Avanti con giudizio

Salvini e Di Maio vorrebbero per palazzo Chigi un esterno di grande autorevolezza che rassicuri il mondo internazionale sulla compatibilità del loro impegno con gli accordi economici e politici dell’Italia

Milano, 12 maggio 2018 - Il nome ancora non c’è. Salvini e Di Maio vorrebbero per palazzo Chigi un esterno di grande autorevolezza che rassicuri il mondo internazionale sulla compatibilità del loro impegno con gli accordi economici e politici dell’Italia. Si è fatto il nome di Giampiero Massolo, un ‘civil servant’ politicamente trasversale, già segretario generale agli Esteri, capo dei servizi segreti e ora presidente di Fincantieri.
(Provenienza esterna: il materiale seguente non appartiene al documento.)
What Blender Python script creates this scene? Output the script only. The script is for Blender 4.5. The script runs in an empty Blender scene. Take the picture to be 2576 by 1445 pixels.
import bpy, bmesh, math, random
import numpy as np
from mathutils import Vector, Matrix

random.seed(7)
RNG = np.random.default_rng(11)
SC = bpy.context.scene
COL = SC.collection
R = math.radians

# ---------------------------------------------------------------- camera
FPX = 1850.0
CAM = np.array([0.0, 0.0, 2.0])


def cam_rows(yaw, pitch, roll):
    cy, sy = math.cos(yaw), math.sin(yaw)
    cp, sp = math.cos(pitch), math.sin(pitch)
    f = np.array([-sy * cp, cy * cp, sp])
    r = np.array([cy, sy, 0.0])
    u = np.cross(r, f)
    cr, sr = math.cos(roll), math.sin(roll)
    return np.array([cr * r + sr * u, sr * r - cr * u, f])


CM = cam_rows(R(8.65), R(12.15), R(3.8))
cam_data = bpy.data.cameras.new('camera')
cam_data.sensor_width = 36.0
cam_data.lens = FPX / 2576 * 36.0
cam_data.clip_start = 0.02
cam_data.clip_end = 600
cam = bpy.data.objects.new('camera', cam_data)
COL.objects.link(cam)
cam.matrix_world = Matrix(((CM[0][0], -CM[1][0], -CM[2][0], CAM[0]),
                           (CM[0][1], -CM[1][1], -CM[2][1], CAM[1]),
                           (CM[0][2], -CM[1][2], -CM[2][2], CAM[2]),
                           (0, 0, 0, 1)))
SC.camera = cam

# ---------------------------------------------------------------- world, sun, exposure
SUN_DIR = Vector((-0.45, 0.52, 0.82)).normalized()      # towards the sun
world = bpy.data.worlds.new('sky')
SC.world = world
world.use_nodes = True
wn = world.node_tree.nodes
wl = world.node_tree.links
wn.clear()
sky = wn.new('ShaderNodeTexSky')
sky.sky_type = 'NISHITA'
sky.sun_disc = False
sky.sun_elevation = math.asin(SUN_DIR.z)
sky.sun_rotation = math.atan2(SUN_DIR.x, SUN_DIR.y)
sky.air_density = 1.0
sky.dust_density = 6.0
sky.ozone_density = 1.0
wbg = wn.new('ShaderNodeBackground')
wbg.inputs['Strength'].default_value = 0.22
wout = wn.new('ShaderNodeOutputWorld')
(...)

Ma ieri sembrava più probabile che Massolo diventasse ministro. E’ certo comunque che sia Salvini che Di Maio faranno parte del governo, ma nessuno dei due dovrebbe guidarlo. Si è parlato di una staffetta , come quella tra Craxi e De Mita a metà degli anni Ottanta. Ma l’idea è caduta dinanzi a un ostacolo decisivo: chi comincia? I ritmi della vita e della politica sono così vorticosi che nessuno si azzarda a sapere che cosa sarà accaduto a metà legislatura, tra due anni e mezzo. Non siamo più ai tempi di Piccoli, Rumor e Forlani che erano intercambiabili nei decenni. Sia il nome di un premier del M5s che di uno della Lega farebbe in un secondo il giro del mondo provocando fatalmente semplificazioni dello stesso accordo di governo in corso di stesura.

Quindi meglio un ‘nome terzo’, un air-bag che ammortizzi il colpo. Ancora meglio se donna. Ma trovarla non è facile. L’altra domanda chiave di questi giorni è quella sul programma: come faranno i due partiti a mantenere le promesse economicamente insostenibili fatte in campagna elettorale? Non si segnalano dissensi apprezzabili. Ieri il secondo incontro del quartetto (Di Maio Spadafora/Salvini Giorgetti) è andato ‘benissimo’ e oggi a Milano sarà allargato alla squadra ristretta che stende materialmente il programma. La chiave sta nella modulazione progressiva dei progetti. L’erogazione del reddito di cittadinanza partirà all’inizio dell’anno prossimo. Il secondo semestre di questo sarà impiegato nella ristrutturazione degli uffici di avviamento al lavoro oggi del tutto inefficienti: in Italia ci sono 300 disoccupati per ogni addetto, contro i 57 della Francia, i 32 del Regno Unito e i 21 della Germania. Non è un caso perciò se l’84 per cento delle assunzioni avviene per amicizie e conoscenze. Nemmeno la ‘flat tax’ partirà subito ai livelli promessi in campagna elettorale. Dovremo aspettare molto tempo per arrivare al 15 per cento, mentre è ragionevole immaginare una partenza tra il 20 e il 25: più o meno quanto aveva suggerito Berlusconi e che Salvini avrebbe accettato senza difficoltà.

Il terzo elemento sensibile del programma è il conflitto di interessi. Non verrà ritirato, ma scritto in modo non mirato a punire pesantemente Berlusconi e a indebolire Mediaset. Sono trascorsi 23 anni da quando Walter Veltroni fu sorprendentemente sconfitto nel referendum sull’abolizione della pubblicità televisiva durante i film («Non si uccide un’emozione») che avrebbe ucciso la televisione commerciale. Il governo Gentiloni ha difeso Mediaset dagli assalti francesi ed è difficile aspettarsi una politica opposta dal nuovo governo. A voler pensar male, poi, si rammenti che il nuovo governo avrà al Senato soltanto sei voti di maggioranza. La ‘comprensione’ di Forza Italia potrà tornare utile in più d’una occasione. Domani Salvini e Di Maio dovrebbero comunicare a Mattarella i termini dell’accordo per poi proseguire speditamente. Di Maio è il più interessato ad evitare incidenti di percorso. Se si andasse a votare subito, le probabilità che il centrodestra prenda la maggioranza assoluta non sono poche.